Structural Color Production in Melanin-based Disordered Colloidal Nanoparticle Assemblies in Spherical Confinement

TL;DR

This study combines computational modeling and experiments to understand how melanin's broadband absorption influences structural color in nanoparticle assemblies, revealing effects on color wavelength, saturation, and the impact of particle size dispersity.

Contribution

It introduces a combined computational and experimental approach to analyze how melanin's absorption affects structural color in nanoparticle supraballs, highlighting the roles of dispersity and chemistry stratification.

Findings

Melanin absorption shifts reflectance peaks to longer wavelengths.

Size dispersity impacts color diversity more than packing fraction.

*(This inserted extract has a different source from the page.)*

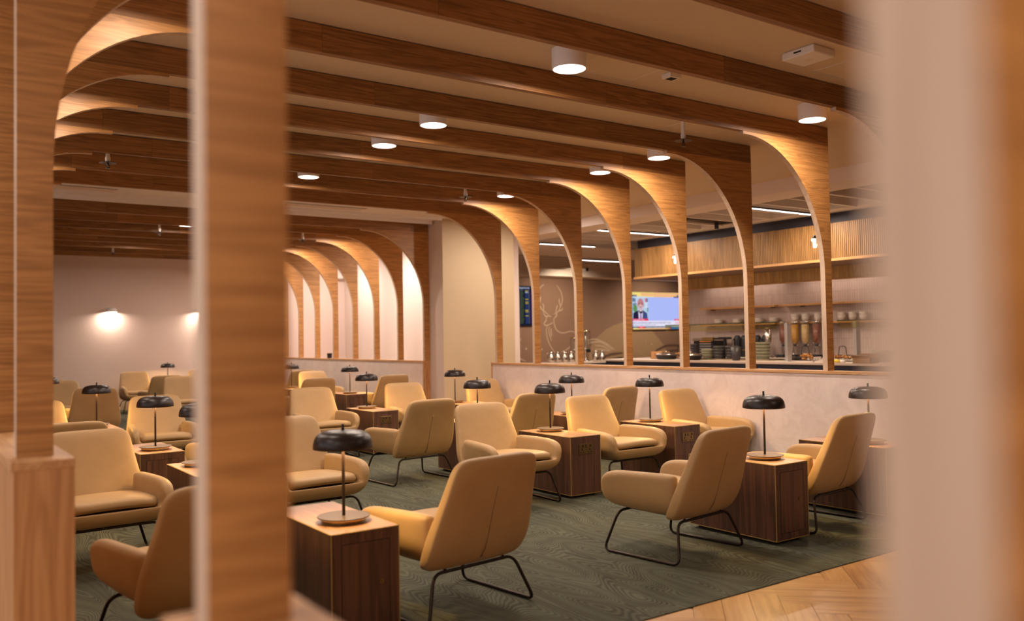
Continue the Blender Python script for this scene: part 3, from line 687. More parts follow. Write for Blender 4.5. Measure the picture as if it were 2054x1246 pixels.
chair(5.33,18.75,-1,'against the far wall, cut by the pale edge of the big post',0)
table(4.62,18.45,-1,'against the far wall under the farthest lamp','farthest, lighting the far wall',0,.1)
# wall lights on the far wall
wl=thing('wall_light','small white wall light washing the far wall at left','wall light',(3.61,19.65,2.055))
MB().lathe([(0,.085),(.09,.083),(.112,.065),(.118,.03),(.118,0),(.112,0),(.11,.05),(0,.06)],32).build('wall_light_shade',M['white'],wl,smooth=True,loc=(0,-.125,0))
MB().box(-.05,.05,-.02,0,.0,.07).build('bracket',M['white'],wl)
MB().lathe([(0,.02),(.105,.02)],24).build('diffuser',M['glow'],wl,loc=(0,-.125,0))
area('light',(0,-.125,.012),.17,9,WARM,parent=wl)
dup(wl,(5.44,19.65,2.055),label='wall light on the far wall cut by the pale edge of the big post')
sk=thing('wall_speaker','white box speaker high on the rear wall between rear arches','speaker',(8.68,19.55,2.98))
MB().box(-.12,.12,-.08,.098,-.11,.11).build('casing',M['whitep'],sk,bevel=.03)
cb=thing('cup','small black cup left on the rear low wall cap','cup',(7.15,16.55,CAPZ)); MB().lathe([(0,0),(.045,0),(.052,.10),(.046,.10),(.04,.01),(0,.01)],24).build('cup_body',M['blackp'],cb,smooth=True)
# ------------------------------------------------------------------ mural wall, screens
DEER = [[(15.27, 1.96), (15.39, 2.04), (15.53, 2.12), (15.6, 2.25), (15.67, 2.4), (15.67, 2.52), (15.63, 2.66), (15.54, 2.79), (15.47, 2.85)], [(15.6, 2.25), (15.56, 2.37), (15.56, 2.49)], [(15.53, 2.12), (15.65, 2.15), (15.67, 2.21)], [(15.42, 2.08), (15.46, 2.21), (15.49, 2.29)], [(15.16, 2.0), (15.06, 2.08), (14.94, 2.15), (14.87, 2.24), (14.83, 2.33), (14.82, 2.51), (14.84, 2.71), (14.91, 2.81), (15.02, 2.87)], [(14.85, 2.33), (14.87, 2.43), (14.89, 2.53)], [(14.98, 2.14), (14.99, 2.25), (14.95, 2.33)], [(14.98, 2.1), (15.02, 2.0), (15.09, 1.96), (15.13, 1.98), (15.27, 1.96)], [(15.27, 1.96), (15.42, 2.04), (15.46, 2.02), (15.43, 1.96), (15.35, 1.91)], [(15.13, 1.98), (15.07, 1.9), (15.07, 1.85), (15.0, 1.77), (15.02, 1.72), (15.1, 1.71), (15.23, 1.75), (15.3, 1.79)], [(15.35, 1.91), (15.35, 1.79), (15.41, 1.61), (15.51, 1.53), (15.62, 1.49), (15.78, 1.5), (15.94, 1.53), (16.07, 1.51), (16.21, 1.45)], [(15.11, 1.71), (15.07, 1.57), (15.09, 1.39), (15.14, 1.24), (15.21, 1.12), (15.32, 0.97), (15.39, 0.93)], [(15.18, 1.67), (15.16, 1.53), (15.2, 1.41), (15.24, 1.26)], [(15.25, 1.62), (15.24, 1.51), (15.27, 1.39)], [(15.6, 0.94), (15.76, 0.99), (15.93, 1.08)], [(13.99, 0.84), (14.04, 0.82), (14.33, 0.71)]]
WAVES = [[(16.59, 1.25), (16.84, 1.29), (17.07, 1.24), (17.34, 1.14), (17.66, 0.95)], [(16.61, 1.17), (16.89, 1.21), (17.2, 1.16), (17.57, 0.94)], [(16.88, 1.1), (17.2, 1.07), (17.48, 0.92)], [(16.88, 0.99), (17.2, 0.97), (17.41, 0.92)]]
HILLA = [(16.6, 0.52), (16.68, 1.03), (16.91, 1.3), (17.31, 1.57), (17.66, 1.7), (17.99, 1.78), (18.5, 1.81), (18.87, 1.74), (19.23, 1.52), (19.73, 1.05), (20.09, 0.4)]
HILLB = [(16.94, 0.5), (17.1, 0.71), (17.34, 0.86), (17.64, 0.94), (17.97, 0.95), (18.47, 0.88), (18.96, 0.65), (19.15, 0.43)]
DARKW = [[(19.27, 0.81), (19.42, 0.9), (19.56, 0.95), (19.75, 1.01), (19.95, 1.04), (20.36, 1.03), (20.84, 0.94)], [(19.75, 0.81), (19.94, 0.86), (20.36, 0.88)]]
DARKW2 = [[(17.19, 0.74), (17.52, 0.82), (17.97, 0.85)], [(17.33, 0.59), (17.63, 0.67), (17.96, 0.72)]]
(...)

Binary mixtures enable more diverse and tunable colors.

Abstract

Melanin is a ubiquitous natural pigment that exhibits broadband absorption and high refractive index. Despite its widespread use in structural color production, how the absorbing material, melanin, affects the generated color is unknown. Using a combined molecular dynamics and finite-difference time-domain computational approach, this paper investigates structural color generation in one-component melanin nanoparticle-based supra-assemblies (called supraballs) as well as binary mixtures of melanin and silica (non-absorbing) nanoparticle-based supraballs. Experimentally produced one-component melanin and one-component silica supraballs, with thoroughly characterized primary particle characteristics using neutron scattering, produce reflectance profiles similar to the computational analogues, confirming that the computational approach correctly simulates both absorption and multiple scattering from the self-assembled nanoparticles. These combined approaches demonstrate that melanin's broadband absorption increases the primary reflectance peak wavelength, increases saturation, and decreases lightness factor. In addition, the dispersity of nanoparticle size more strongly influences the optical properties of supraballs than packing fraction, as evidenced by production of a larger range of colors when size dispersity is varied versus packing fraction. For binary melanin and silica supraballs, the chemistry-based stratification allows for more diverse color generation and finer saturation tuning than does the degree of mixing/demixing between the two chemistries.